Dataset entries
↓↓↓

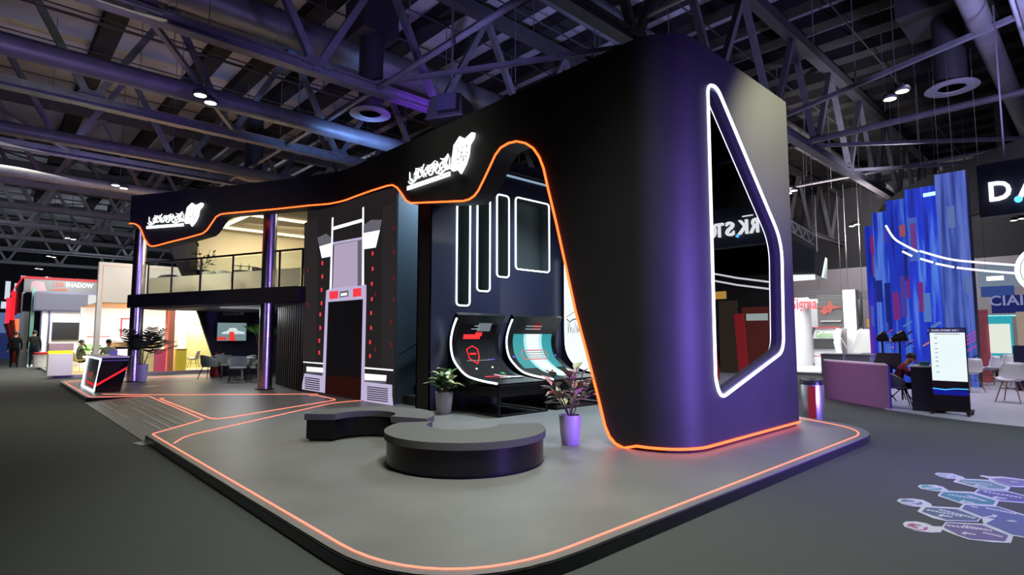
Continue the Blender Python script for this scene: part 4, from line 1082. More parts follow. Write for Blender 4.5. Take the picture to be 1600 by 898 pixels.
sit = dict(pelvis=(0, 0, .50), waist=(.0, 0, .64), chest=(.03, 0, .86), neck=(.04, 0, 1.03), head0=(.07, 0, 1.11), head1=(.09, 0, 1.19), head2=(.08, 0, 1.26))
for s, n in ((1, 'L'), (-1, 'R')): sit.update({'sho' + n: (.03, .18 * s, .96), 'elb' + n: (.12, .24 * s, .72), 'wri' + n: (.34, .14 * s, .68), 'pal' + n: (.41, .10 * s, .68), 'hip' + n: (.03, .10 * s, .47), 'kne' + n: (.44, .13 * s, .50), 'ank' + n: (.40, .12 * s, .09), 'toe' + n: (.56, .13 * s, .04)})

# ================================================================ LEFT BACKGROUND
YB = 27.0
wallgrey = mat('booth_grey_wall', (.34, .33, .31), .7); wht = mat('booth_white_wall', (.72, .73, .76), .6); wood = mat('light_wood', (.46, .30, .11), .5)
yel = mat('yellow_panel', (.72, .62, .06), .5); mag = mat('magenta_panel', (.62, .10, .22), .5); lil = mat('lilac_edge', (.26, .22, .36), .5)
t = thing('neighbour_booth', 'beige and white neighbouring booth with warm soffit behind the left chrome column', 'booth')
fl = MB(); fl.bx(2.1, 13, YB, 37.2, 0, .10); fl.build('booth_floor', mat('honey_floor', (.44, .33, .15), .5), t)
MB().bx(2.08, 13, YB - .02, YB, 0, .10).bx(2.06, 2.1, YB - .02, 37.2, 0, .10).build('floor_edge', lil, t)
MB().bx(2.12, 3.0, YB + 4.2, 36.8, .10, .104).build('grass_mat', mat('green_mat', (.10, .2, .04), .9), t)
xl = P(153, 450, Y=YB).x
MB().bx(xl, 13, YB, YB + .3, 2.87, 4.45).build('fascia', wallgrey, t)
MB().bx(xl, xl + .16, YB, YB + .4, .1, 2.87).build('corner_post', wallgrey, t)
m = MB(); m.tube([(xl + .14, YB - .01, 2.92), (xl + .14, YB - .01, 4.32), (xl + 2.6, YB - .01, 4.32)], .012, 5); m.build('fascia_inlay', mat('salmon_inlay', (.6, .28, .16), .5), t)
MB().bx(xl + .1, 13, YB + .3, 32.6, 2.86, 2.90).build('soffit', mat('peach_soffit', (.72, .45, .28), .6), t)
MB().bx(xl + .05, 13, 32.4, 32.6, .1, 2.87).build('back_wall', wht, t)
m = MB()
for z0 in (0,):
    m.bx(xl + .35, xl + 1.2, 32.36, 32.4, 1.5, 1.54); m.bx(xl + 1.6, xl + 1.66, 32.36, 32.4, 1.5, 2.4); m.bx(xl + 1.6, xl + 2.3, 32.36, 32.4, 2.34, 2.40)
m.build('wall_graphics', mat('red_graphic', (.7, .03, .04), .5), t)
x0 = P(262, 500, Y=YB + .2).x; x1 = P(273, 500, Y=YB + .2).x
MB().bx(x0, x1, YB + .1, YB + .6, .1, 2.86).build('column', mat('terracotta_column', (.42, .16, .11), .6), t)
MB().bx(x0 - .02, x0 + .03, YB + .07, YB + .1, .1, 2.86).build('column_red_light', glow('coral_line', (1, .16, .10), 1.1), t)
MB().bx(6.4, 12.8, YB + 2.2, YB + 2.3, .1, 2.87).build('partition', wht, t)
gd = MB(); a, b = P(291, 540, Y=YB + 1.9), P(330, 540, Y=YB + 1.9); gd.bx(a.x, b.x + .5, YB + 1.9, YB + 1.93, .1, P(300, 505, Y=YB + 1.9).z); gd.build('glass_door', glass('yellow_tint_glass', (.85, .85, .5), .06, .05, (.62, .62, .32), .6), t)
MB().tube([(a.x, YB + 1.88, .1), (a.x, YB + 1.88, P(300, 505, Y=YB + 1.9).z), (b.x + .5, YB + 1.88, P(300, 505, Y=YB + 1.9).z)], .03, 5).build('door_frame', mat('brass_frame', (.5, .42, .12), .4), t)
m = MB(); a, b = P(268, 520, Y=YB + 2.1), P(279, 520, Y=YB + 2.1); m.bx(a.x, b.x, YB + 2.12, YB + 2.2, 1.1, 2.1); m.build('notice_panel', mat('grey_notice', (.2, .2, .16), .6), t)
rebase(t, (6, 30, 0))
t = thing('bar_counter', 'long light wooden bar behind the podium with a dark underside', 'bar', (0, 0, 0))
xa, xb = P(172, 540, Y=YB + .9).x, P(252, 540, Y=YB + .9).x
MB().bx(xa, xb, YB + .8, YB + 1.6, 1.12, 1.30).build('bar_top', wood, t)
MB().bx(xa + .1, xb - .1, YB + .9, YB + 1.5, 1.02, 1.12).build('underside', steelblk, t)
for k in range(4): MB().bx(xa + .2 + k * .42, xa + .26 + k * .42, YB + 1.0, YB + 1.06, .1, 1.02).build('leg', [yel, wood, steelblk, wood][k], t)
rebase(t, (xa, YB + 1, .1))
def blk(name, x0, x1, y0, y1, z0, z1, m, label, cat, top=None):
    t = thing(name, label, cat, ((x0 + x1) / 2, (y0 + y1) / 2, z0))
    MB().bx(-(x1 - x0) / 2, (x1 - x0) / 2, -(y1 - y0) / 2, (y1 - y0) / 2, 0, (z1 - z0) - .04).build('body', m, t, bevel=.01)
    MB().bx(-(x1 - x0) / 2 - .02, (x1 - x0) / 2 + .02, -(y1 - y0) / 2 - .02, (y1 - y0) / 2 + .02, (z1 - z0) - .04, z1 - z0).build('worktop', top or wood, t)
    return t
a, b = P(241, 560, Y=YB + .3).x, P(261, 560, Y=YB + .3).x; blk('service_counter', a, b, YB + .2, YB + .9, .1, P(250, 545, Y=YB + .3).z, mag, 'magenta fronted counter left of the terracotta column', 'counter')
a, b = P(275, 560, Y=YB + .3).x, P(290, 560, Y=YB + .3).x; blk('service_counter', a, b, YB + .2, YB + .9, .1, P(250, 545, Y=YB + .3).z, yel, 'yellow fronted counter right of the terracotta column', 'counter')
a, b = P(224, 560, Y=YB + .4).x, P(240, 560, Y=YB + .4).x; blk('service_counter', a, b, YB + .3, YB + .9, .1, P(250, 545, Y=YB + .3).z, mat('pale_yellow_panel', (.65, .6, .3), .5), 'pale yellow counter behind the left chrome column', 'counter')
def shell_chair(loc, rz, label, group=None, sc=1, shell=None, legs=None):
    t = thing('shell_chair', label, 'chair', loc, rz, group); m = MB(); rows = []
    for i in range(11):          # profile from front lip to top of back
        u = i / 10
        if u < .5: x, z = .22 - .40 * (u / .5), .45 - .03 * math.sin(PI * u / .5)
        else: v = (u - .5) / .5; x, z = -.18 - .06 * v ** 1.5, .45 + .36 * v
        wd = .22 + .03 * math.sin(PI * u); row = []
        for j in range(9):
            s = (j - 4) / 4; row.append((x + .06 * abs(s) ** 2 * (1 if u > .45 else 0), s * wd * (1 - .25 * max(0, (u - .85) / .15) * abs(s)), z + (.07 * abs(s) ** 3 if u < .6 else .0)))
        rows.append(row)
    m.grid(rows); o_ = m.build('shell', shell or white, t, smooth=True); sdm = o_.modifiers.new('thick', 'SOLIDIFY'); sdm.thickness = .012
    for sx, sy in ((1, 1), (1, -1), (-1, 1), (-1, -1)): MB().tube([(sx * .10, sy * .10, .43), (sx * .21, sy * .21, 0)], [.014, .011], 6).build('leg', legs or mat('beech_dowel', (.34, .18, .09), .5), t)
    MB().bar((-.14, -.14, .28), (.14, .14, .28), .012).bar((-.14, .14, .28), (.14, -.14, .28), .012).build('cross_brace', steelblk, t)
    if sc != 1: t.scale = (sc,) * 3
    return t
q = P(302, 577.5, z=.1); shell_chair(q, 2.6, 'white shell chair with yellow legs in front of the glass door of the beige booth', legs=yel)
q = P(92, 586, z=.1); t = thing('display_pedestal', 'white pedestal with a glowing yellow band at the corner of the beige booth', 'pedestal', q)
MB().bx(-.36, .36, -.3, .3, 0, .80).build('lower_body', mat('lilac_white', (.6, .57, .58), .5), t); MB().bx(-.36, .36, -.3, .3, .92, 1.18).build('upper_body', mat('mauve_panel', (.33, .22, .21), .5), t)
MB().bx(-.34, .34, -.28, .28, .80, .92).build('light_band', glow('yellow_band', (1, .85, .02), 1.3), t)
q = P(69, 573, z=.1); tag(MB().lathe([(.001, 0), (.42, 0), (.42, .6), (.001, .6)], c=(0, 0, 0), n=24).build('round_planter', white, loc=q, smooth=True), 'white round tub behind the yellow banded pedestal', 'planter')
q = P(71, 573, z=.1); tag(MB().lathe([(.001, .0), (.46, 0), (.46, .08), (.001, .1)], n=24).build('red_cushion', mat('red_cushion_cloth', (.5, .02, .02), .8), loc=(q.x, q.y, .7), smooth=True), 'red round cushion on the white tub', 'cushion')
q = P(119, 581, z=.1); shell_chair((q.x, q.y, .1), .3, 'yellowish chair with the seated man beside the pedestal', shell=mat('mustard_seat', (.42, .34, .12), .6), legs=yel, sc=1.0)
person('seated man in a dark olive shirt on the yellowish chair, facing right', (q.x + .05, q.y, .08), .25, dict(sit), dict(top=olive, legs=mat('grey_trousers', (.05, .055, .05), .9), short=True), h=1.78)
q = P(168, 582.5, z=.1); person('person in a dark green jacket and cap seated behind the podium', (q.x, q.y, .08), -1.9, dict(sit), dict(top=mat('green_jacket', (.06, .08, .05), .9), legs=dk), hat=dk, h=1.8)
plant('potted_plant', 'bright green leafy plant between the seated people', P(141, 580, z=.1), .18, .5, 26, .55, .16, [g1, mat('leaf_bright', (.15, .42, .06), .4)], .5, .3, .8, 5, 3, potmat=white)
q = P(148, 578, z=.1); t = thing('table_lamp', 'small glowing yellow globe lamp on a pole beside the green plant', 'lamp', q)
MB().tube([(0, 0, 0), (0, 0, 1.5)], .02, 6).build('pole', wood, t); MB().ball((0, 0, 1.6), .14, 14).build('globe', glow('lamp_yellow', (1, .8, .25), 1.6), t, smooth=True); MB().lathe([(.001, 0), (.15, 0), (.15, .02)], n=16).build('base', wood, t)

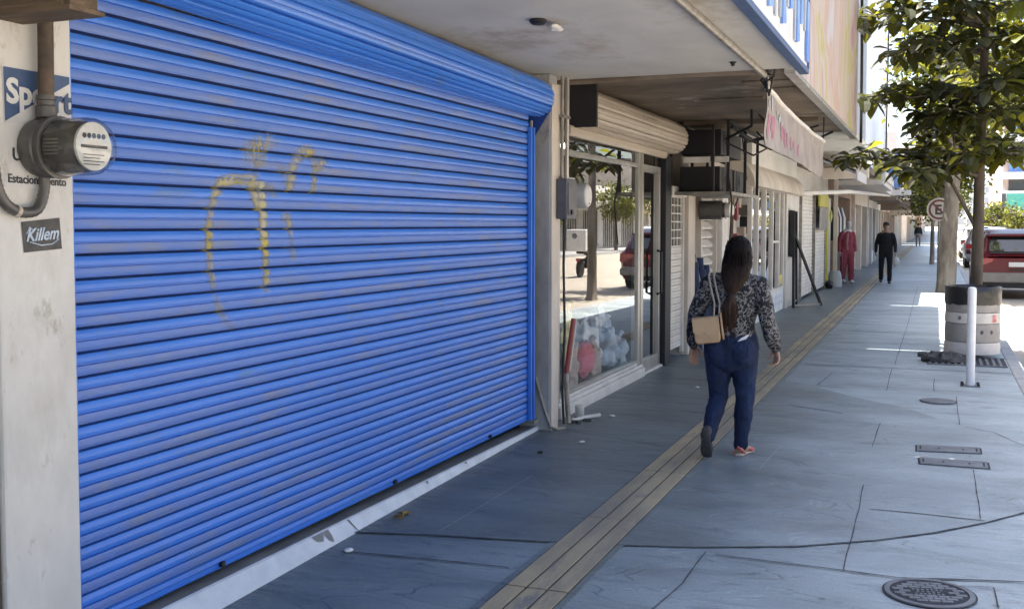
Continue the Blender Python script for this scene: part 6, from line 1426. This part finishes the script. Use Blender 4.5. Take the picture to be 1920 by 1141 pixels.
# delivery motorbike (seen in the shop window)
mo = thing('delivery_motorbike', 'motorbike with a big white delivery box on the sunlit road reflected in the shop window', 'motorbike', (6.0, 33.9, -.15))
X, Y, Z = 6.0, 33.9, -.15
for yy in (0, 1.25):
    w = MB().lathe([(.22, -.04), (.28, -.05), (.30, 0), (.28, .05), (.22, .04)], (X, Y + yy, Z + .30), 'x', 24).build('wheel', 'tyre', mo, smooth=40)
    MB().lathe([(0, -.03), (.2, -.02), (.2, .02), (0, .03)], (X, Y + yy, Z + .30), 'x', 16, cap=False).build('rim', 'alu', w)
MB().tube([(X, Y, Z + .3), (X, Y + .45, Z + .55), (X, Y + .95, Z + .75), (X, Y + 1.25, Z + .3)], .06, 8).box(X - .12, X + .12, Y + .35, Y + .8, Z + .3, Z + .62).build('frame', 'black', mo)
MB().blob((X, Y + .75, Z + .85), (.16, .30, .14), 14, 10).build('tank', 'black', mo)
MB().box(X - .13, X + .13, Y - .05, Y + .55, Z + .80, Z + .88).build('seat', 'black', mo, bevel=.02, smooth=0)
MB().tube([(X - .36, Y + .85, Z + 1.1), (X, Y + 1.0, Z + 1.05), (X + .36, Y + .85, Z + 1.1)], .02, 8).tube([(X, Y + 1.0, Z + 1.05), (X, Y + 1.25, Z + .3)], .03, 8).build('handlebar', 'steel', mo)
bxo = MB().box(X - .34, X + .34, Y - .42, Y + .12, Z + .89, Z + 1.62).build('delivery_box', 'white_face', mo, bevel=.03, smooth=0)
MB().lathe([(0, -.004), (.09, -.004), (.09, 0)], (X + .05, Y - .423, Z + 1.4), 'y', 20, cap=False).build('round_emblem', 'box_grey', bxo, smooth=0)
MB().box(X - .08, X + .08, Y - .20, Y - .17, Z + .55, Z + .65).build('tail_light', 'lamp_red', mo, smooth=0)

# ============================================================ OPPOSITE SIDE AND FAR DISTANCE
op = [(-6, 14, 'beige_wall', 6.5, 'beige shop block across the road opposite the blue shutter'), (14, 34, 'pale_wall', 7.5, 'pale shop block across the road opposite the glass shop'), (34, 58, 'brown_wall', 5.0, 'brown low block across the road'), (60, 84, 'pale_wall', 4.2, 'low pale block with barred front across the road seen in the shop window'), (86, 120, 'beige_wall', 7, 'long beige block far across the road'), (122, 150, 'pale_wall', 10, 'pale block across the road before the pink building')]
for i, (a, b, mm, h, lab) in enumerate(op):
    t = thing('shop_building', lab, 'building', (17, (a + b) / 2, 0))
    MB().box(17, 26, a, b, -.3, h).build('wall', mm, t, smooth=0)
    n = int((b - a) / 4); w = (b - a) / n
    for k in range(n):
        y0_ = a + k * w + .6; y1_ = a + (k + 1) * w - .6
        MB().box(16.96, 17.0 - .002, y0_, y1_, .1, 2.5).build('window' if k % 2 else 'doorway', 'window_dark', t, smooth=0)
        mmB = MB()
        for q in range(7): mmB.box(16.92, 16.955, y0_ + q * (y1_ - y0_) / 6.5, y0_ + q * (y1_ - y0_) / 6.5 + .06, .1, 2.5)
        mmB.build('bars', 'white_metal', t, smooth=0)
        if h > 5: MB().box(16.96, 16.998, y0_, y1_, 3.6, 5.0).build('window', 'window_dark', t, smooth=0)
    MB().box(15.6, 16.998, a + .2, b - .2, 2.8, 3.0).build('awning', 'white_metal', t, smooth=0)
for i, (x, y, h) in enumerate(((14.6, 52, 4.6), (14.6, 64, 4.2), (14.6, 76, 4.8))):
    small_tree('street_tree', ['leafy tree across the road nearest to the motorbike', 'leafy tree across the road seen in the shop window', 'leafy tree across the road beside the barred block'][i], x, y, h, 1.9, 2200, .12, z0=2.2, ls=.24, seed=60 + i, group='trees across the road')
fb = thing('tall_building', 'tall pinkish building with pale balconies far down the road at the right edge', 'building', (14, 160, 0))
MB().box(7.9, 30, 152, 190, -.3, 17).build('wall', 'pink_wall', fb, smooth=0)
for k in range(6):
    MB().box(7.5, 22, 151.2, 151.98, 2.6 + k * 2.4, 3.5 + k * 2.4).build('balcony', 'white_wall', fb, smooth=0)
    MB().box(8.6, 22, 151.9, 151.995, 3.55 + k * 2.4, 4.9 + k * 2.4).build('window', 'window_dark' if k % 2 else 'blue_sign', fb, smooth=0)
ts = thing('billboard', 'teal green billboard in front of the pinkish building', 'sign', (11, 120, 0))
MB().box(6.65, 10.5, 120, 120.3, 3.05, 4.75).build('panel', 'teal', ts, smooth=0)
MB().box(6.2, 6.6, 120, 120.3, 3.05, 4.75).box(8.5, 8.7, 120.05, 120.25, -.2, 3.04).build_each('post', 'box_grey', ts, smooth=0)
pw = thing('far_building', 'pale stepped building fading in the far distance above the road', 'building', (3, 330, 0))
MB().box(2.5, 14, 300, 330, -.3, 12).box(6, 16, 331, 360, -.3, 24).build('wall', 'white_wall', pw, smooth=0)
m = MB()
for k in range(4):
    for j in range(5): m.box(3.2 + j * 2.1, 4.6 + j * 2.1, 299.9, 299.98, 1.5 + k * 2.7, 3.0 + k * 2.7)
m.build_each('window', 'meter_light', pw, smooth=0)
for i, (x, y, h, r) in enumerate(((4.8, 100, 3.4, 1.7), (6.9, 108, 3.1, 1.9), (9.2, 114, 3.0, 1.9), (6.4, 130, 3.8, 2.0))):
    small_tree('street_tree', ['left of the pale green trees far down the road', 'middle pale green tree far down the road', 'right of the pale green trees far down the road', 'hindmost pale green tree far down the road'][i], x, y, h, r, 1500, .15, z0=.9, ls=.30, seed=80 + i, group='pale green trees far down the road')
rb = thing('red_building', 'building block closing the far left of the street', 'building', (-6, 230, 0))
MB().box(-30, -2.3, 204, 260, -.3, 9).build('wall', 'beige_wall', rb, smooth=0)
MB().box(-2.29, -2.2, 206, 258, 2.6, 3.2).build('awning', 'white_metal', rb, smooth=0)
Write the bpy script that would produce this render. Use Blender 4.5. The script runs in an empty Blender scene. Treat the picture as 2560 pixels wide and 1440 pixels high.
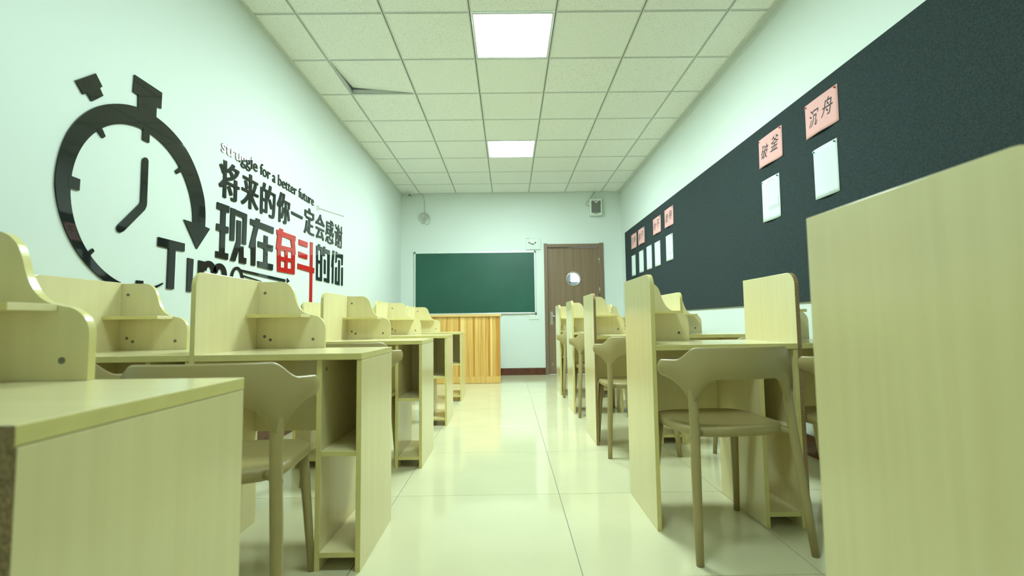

↑↑↑

Repeat the records above exactly, from the first line through the line that contains "for s, n in", and leave out the pictures.

Answer to this task
Continue the Blender Python script for this scene: part 4, from line 1082. More parts follow. Write for Blender 4.5. Take the picture to be 1600 by 898 pixels.
sit = dict(pelvis=(0, 0, .50), waist=(.0, 0, .64), chest=(.03, 0, .86), neck=(.04, 0, 1.03), head0=(.07, 0, 1.11), head1=(.09, 0, 1.19), head2=(.08, 0, 1.26))
for s, n in ((1, 'L'), (-1, 'R')): sit.update({'sho' + n: (.03, .18 * s, .96), 'elb' + n: (.12, .24 * s, .72), 'wri' + n: (.34, .14 * s, .68), 'pal' + n: (.41, .10 * s, .68), 'hip' + n: (.03, .10 * s, .47), 'kne' + n: (.44, .13 * s, .50), 'ank' + n: (.40, .12 * s, .09), 'toe' + n: (.56, .13 * s, .04)})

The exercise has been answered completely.